Uma saída para desformatar uma visão preconceituosa, nas palavras de Claudio Mubarac, é "despreocupar-se em decidir se uma obra é arte". Ele brinca, contando a história de Adão no Paraíso: "Ele pega um galho para desenhar na areia. A serpente vê o desenho e diz 'muito bonito, mas não é arte'. Então, como não cair num erro de julgamento?". Mubarac indica um caminho: "Parar de explicar e conviver com o mundo por meio da arte como forma de conhecimento, retirando-a do caráter ornamental. A arte não é a cereja do bolo, é o fermento".

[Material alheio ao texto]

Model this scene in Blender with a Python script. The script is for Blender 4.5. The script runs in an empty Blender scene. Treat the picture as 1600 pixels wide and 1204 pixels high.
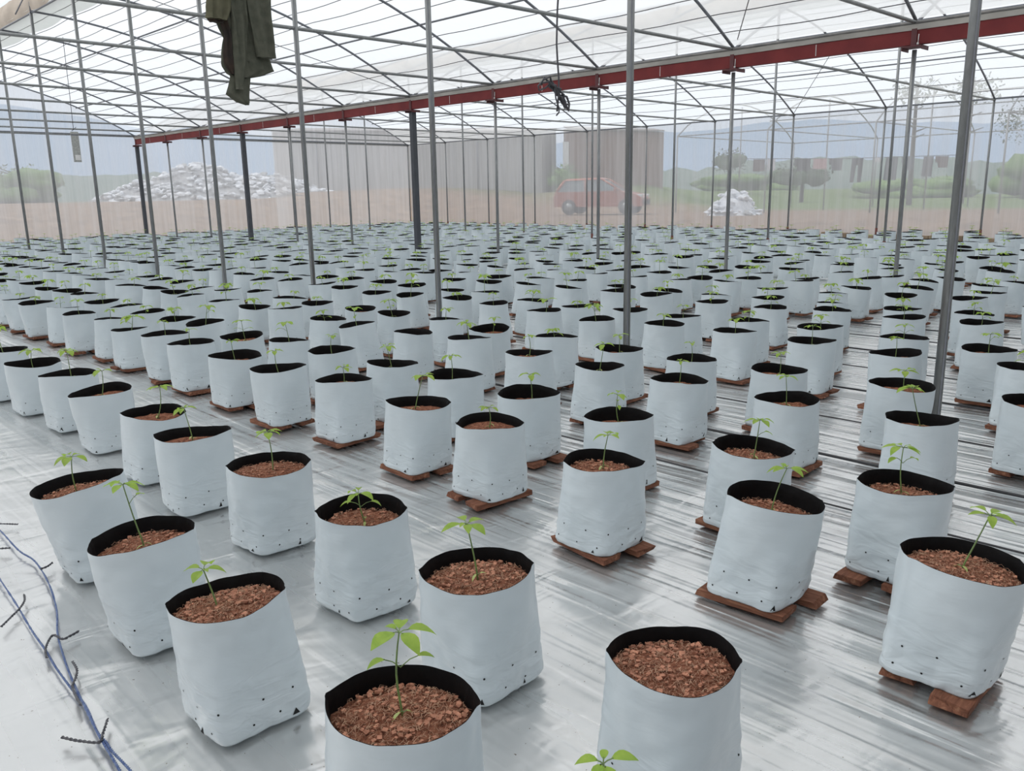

A tão comum rejeição a obras abstratas e conceituais se dá, no entender de Silvio Dworecki, porque "o primeiro preconceito incutido nas pessoas é o da semelhança". Quer dizer, a arte deveria retratar fielmente seres e objetos do mundo. "Os artistas vêm lutando desde o final do século XIX pela liberdade de formas, cores e proporções, mas esse conceito ainda não chegou ao cidadão comum", reclama Dworecki. Talvez isso se dê porque a maioria das imagens que recebemos na internet, na TV e no cinema são de matriz fotográfica, com a ilusão tridimensional trazida pela perspectiva. "Desde a Renascença fomos acostumados com o olhar da câmera", diz Claudio Mubarac. "O público deve entender que instalações e performances são formas de arte que estão no território da mágica." Para completar, Dworecki ressalta que saber um pouco de história da arte é fundamental para desenvolver uma compreensão dos trabalhos de artistas contemporâneos. Afinal, como lembra Mubarac, "a arte contemporânea não está desligada da história da arte, vive em diálogo, numa teia complexa". E essa teia tece os fios do nosso olhar.